[GIVEN EXERCISE]
Return every record below exactly as written, but leave out the pictures.

[INPUT DATA]
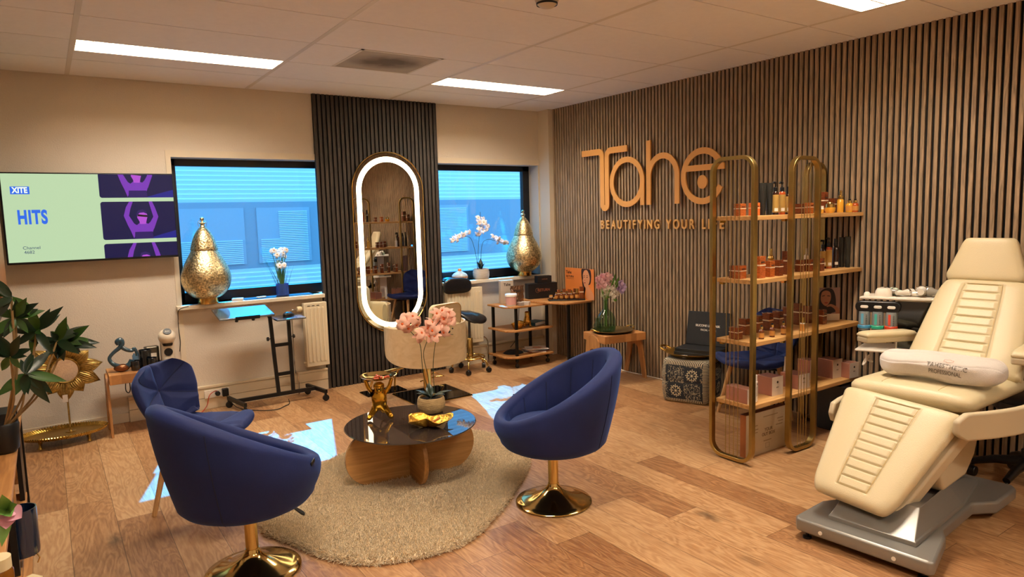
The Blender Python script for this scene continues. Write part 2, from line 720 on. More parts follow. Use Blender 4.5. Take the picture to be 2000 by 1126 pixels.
# ceiling: tiles with shadow joints, runners between columns
TILE = mat('ceiling_tile', 'F4F1EE', 0.85, noise=0.02, scale=25, bump=0.35, bscale=260)
GRIDM = mat('ceiling_runner', 'DDD6CB', 0.5)
DARK = mat('ceiling_void', '1A1714', 0.9)
cols = [XL - 0.1, 0.25, 1.535, 2.835, 4.085, XR + 0.05]
lamps = []
rows0 = [YB, 5.60, 5.025, 4.44, 3.83, 3.22, 2.60, 1.96, 1.35, 0.74, 0.13, -0.48, -1.09, -1.7, YF]
m = MB()
gaps = []
VENT = (1.865, 2.49, 4.44, 5.025)
for ci in range(5):
    x0, x1 = cols[ci] + 0.015, cols[ci + 1] - 0.015
    if ci == 0:
        x0 = XL
    if ci == 4:
        x1 = XR
    for ri in range(len(rows0) - 1):
        y1, y0 = rows0[ri], rows0[ri + 1]
        spans = [(x0, x1, y0, y1)]
        if ci in (1, 3) and abs(y1 - 5.60) < 1e-6:
            spans = [(x0, x1, 5.325, y1)]
            lamps.append((x0, x1, y0, 5.325))
        if ci in (1, 3) and abs(y1 - 2.60) < 1e-6:
            spans = [(x0, x1, 2.255, y1)]
            lamps.append((x0, x1, y0, 2.255))
        if ci in (1, 3) and abs(y1 + 0.48) < 1e-6:
            spans = [(x0, x1, -0.78, y1)]
            lamps.append((x0, x1, y0, -0.78))
        if ci == 2 and abs(y1 - 5.025) < 1e-6:
            spans = [(x0, VENT[0], y0, y1), (VENT[1], x1, y0, y1)]
        for a0, a1, b0, b1 in spans:
            m.box(a0, a1, b0 + 0.0045, b1 - 0.0045, H, H + 0.02)
m.build('ceiling', TILE, kind='structure')
m = MB()
for cx in cols[1:-1]:
    m.box(cx - 0.0145, cx + 0.0145, YF, YB, H - 0.001, H + 0.02)
m.build('trim_7', GRIDM, kind='structure')
MB().box(XL - 0.1, XR + 0.1, YF - 0.1, YB + 0.3, H + 0.15, H + 0.25).build('trim_8', DARK, kind='structure')

REFL = mat('lamp_reflector', 'F2EBD8', 0.3, 0.0)
LOUV = mat('lamp_louvre', 'F4EEDD', 0.25, 0.1)
LOUVG = mat('lamp_housing', 'E8E0CC', 0.5)
proto = None
labs = {0: 'glowing louvred ceiling light above the television', 1: 'glowing louvred ceiling light out of view over the tub chairs',
        2: 'glowing louvred ceiling light behind the viewer on the left',
        3: 'glowing louvred ceiling light nearest the far corner column', 4: 'glowing louvred ceiling light beside the slat wall above the rack',
        5: 'glowing louvred ceiling light behind the viewer beside the slat wall'}
for k, (x0, x1, y0, y1) in enumerate(lamps):
    cx, cy = (x0 + x1) / 2, (y0 + y1) / 2
    if proto is None:
        Lx, Ly = x1 - x0, y1 - y0
        t = thing('ceiling_light', labs[k], 'ceiling light', (cx, cy, H), 0, 'louvred ceiling lights')
        h = MB()
        h.box(-Lx / 2, Lx / 2, -Ly / 2, -Ly / 2 + 0.004, 0, 0.11)
        h.box(-Lx / 2, Lx / 2, Ly / 2 - 0.004, Ly / 2, 0, 0.11)
        h.box(-Lx / 2, -Lx / 2 + 0.004, -Ly / 2, Ly / 2, 0, 0.11)
        h.box(Lx / 2 - 0.004, Lx / 2, -Ly / 2, Ly / 2, 0, 0.11)
        h.box(-Lx / 2, Lx / 2, -Ly / 2, Ly / 2, 0.11, 0.115)
        h.build('housing', LOUVG, t)
        lv = MB()
        nb = 13
        for i in range(1, nb):
            xx = -Lx / 2 + Lx * i / nb
            lv.mesh([(xx - 0.001, -Ly / 2 + 0.006, 0.004), (xx + 0.001, -Ly / 2 + 0.006, 0.004), (xx + 0.006, -Ly / 2 + 0.006, 0.045), (xx - 0.006, -Ly / 2 + 0.006, 0.045),
                     (xx - 0.001, Ly / 2 - 0.006, 0.004), (xx + 0.001, Ly / 2 - 0.006, 0.004), (xx + 0.006, Ly / 2 - 0.006, 0.045), (xx - 0.006, Ly / 2 - 0.006, 0.045)],
                    [(0, 1, 2, 3), (4, 7, 6, 5), (0, 4, 5, 1), (1, 5, 6, 2), (2, 6, 7, 3), (3, 7, 4, 0)])
        lv.box(-Lx / 2 + 0.005, Lx / 2 - 0.005, -0.006, 0.006, 0.002, 0.045)
        lv.build('louvre', LOUV, t)
        tb = MB()
        for yy in (-0.07, 0.07):
            tb.tube([(-Lx / 2 + 0.03, yy, 0.075), (Lx / 2 - 0.03, yy, 0.075)], 0.013, 12)
        tb.build('lamp_tube', mat('lit_tube', 'FFE9B0', 0.5, emit='FFC060', strength=9), t, smooth=True)
        la = bpy.data.lights.new('ceiling_lamp', 'AREA')
        la.shape = 'RECTANGLE'
        la.size = Lx - 0.06
        la.size_y = Ly - 0.05
        la.energy = LAMP
        la.color = (1.0, 0.90, 0.76)
        lo = bpy.data.objects.new('lamp_glow', la)
        C.objects.link(lo)
        lo.parent = t
        lo.location = (0, 0, 0.055)
        proto = t
    else:
        clone(proto, None, (cx, cy, H), 0, labs[k])

# grimy air grille
t = thing('ceiling_vent', 'dusty grey square air diffuser in the ceiling', 'vent', ((VENT[0] + VENT[1]) / 2, (VENT[2] + VENT[3]) / 2, H))
w2, h2 = (VENT[1] - VENT[0]) / 2, (VENT[3] - VENT[2]) / 2
m = MB()
m.box(-w2, w2, -h2, -h2 + 0.02, -0.003, 0.02).box(-w2, w2, h2 - 0.02, h2, -0.003, 0.02)
m.box(-w2, -w2 + 0.02, -h2, h2, -0.003, 0.02).box(w2 - 0.02, w2, -h2, h2, -0.003, 0.02)
m.build('frame', GRIDM, t)
vm = bpy.data.materials.new('dusty_grille')
vm.use_nodes = True
N, L = vm.node_tree.nodes, vm.node_tree.links
b = N['Principled BSDF']
b.inputs['Roughness'].default_value = 0.9
tc = N.new('ShaderNodeTexCoord')
mp = N.new('ShaderNodeMapping')
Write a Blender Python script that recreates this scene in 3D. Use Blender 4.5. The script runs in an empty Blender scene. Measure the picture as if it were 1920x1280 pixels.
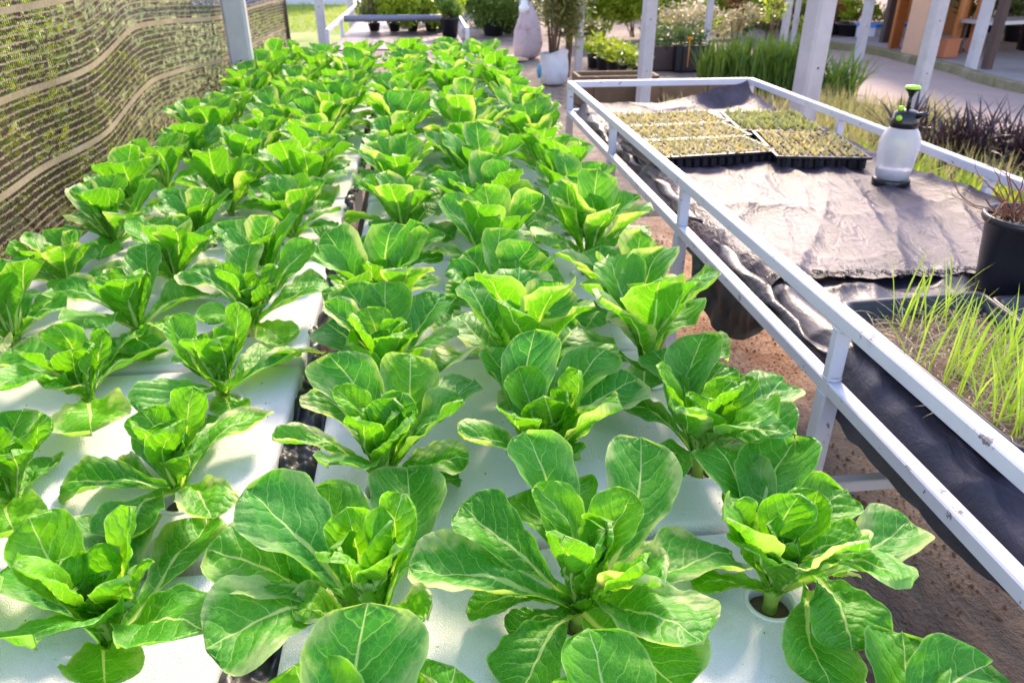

[RESULT OF THE TASK]
The Blender Python script for this scene continues. Write part 2, from line 720 on. More parts follow. Use Blender 4.5. Take the picture to be 2000 by 1126 pixels.
# ceiling: tiles with shadow joints, runners between columns
TILE = mat('ceiling_tile', 'F4F1EE', 0.85, noise=0.02, scale=25, bump=0.35, bscale=260)
GRIDM = mat('ceiling_runner', 'DDD6CB', 0.5)
DARK = mat('ceiling_void', '1A1714', 0.9)
cols = [XL - 0.1, 0.25, 1.535, 2.835, 4.085, XR + 0.05]
lamps = []
rows0 = [YB, 5.60, 5.025, 4.44, 3.83, 3.22, 2.60, 1.96, 1.35, 0.74, 0.13, -0.48, -1.09, -1.7, YF]
m = MB()
gaps = []
VENT = (1.865, 2.49, 4.44, 5.025)
for ci in range(5):
    x0, x1 = cols[ci] + 0.015, cols[ci + 1] - 0.015
    if ci == 0:
        x0 = XL
    if ci == 4:
        x1 = XR
    for ri in range(len(rows0) - 1):
        y1, y0 = rows0[ri], rows0[ri + 1]
        spans = [(x0, x1, y0, y1)]
        if ci in (1, 3) and abs(y1 - 5.60) < 1e-6:
            spans = [(x0, x1, 5.325, y1)]
            lamps.append((x0, x1, y0, 5.325))
        if ci in (1, 3) and abs(y1 - 2.60) < 1e-6:
            spans = [(x0, x1, 2.255, y1)]
            lamps.append((x0, x1, y0, 2.255))
        if ci in (1, 3) and abs(y1 + 0.48) < 1e-6:
            spans = [(x0, x1, -0.78, y1)]
            lamps.append((x0, x1, y0, -0.78))
        if ci == 2 and abs(y1 - 5.025) < 1e-6:
            spans = [(x0, VENT[0], y0, y1), (VENT[1], x1, y0, y1)]
        for a0, a1, b0, b1 in spans:
            m.box(a0, a1, b0 + 0.0045, b1 - 0.0045, H, H + 0.02)
m.build('ceiling', TILE, kind='structure')
m = MB()
for cx in cols[1:-1]:
    m.box(cx - 0.0145, cx + 0.0145, YF, YB, H - 0.001, H + 0.02)
m.build('trim_7', GRIDM, kind='structure')
MB().box(XL - 0.1, XR + 0.1, YF - 0.1, YB + 0.3, H + 0.15, H + 0.25).build('trim_8', DARK, kind='structure')

REFL = mat('lamp_reflector', 'F2EBD8', 0.3, 0.0)
LOUV = mat('lamp_louvre', 'F4EEDD', 0.25, 0.1)
LOUVG = mat('lamp_housing', 'E8E0CC', 0.5)
proto = None
labs = {0: 'glowing louvred ceiling light above the television', 1: 'glowing louvred ceiling light out of view over the tub chairs',
        2: 'glowing louvred ceiling light behind the viewer on the left',
        3: 'glowing louvred ceiling light nearest the far corner column', 4: 'glowing louvred ceiling light beside the slat wall above the rack',
        5: 'glowing louvred ceiling light behind the viewer beside the slat wall'}
for k, (x0, x1, y0, y1) in enumerate(lamps):
    cx, cy = (x0 + x1) / 2, (y0 + y1) / 2
    if proto is None:
        Lx, Ly = x1 - x0, y1 - y0
        t = thing('ceiling_light', labs[k], 'ceiling light', (cx, cy, H), 0, 'louvred ceiling lights')
        h = MB()
        h.box(-Lx / 2, Lx / 2, -Ly / 2, -Ly / 2 + 0.004, 0, 0.11)
        h.box(-Lx / 2, Lx / 2, Ly / 2 - 0.004, Ly / 2, 0, 0.11)
        h.box(-Lx / 2, -Lx / 2 + 0.004, -Ly / 2, Ly / 2, 0, 0.11)
        h.box(Lx / 2 - 0.004, Lx / 2, -Ly / 2, Ly / 2, 0, 0.11)
        h.box(-Lx / 2, Lx / 2, -Ly / 2, Ly / 2, 0.11, 0.115)
        h.build('housing', LOUVG, t)
        lv = MB()
        nb = 13
        for i in range(1, nb):
            xx = -Lx / 2 + Lx * i / nb
            lv.mesh([(xx - 0.001, -Ly / 2 + 0.006, 0.004), (xx + 0.001, -Ly / 2 + 0.006, 0.004), (xx + 0.006, -Ly / 2 + 0.006, 0.045), (xx - 0.006, -Ly / 2 + 0.006, 0.045),
                     (xx - 0.001, Ly / 2 - 0.006, 0.004), (xx + 0.001, Ly / 2 - 0.006, 0.004), (xx + 0.006, Ly / 2 - 0.006, 0.045), (xx - 0.006, Ly / 2 - 0.006, 0.045)],
                    [(0, 1, 2, 3), (4, 7, 6, 5), (0, 4, 5, 1), (1, 5, 6, 2), (2, 6, 7, 3), (3, 7, 4, 0)])
        lv.box(-Lx / 2 + 0.005, Lx / 2 - 0.005, -0.006, 0.006, 0.002, 0.045)
        lv.build('louvre', LOUV, t)
        tb = MB()
        for yy in (-0.07, 0.07):
            tb.tube([(-Lx / 2 + 0.03, yy, 0.075), (Lx / 2 - 0.03, yy, 0.075)], 0.013, 12)
        tb.build('lamp_tube', mat('lit_tube', 'FFE9B0', 0.5, emit='FFC060', strength=9), t, smooth=True)
        la = bpy.data.lights.new('ceiling_lamp', 'AREA')
        la.shape = 'RECTANGLE'
        la.size = Lx - 0.06
        la.size_y = Ly - 0.05
        la.energy = LAMP
        la.color = (1.0, 0.90, 0.76)
        lo = bpy.data.objects.new('lamp_glow', la)
        C.objects.link(lo)
        lo.parent = t
        lo.location = (0, 0, 0.055)
        proto = t
    else:
        clone(proto, None, (cx, cy, H), 0, labs[k])

# grimy air grille
t = thing('ceiling_vent', 'dusty grey square air diffuser in the ceiling', 'vent', ((VENT[0] + VENT[1]) / 2, (VENT[2] + VENT[3]) / 2, H))
w2, h2 = (VENT[1] - VENT[0]) / 2, (VENT[3] - VENT[2]) / 2
m = MB()
m.box(-w2, w2, -h2, -h2 + 0.02, -0.003, 0.02).box(-w2, w2, h2 - 0.02, h2, -0.003, 0.02)
m.box(-w2, -w2 + 0.02, -h2, h2, -0.003, 0.02).box(w2 - 0.02, w2, -h2, h2, -0.003, 0.02)
m.build('frame', GRIDM, t)
vm = bpy.data.materials.new('dusty_grille')
vm.use_nodes = True
N, L = vm.node_tree.nodes, vm.node_tree.links
b = N['Principled BSDF']
b.inputs['Roughness'].default_value = 0.9
tc = N.new('ShaderNodeTexCoord')
mp = N.new('ShaderNodeMapping')
Write a Blender Python script that recreates this scene in 3D. Use Blender 4.5. The script runs in an empty Blender scene. Measure the picture as if it were 1920x1280 pixels.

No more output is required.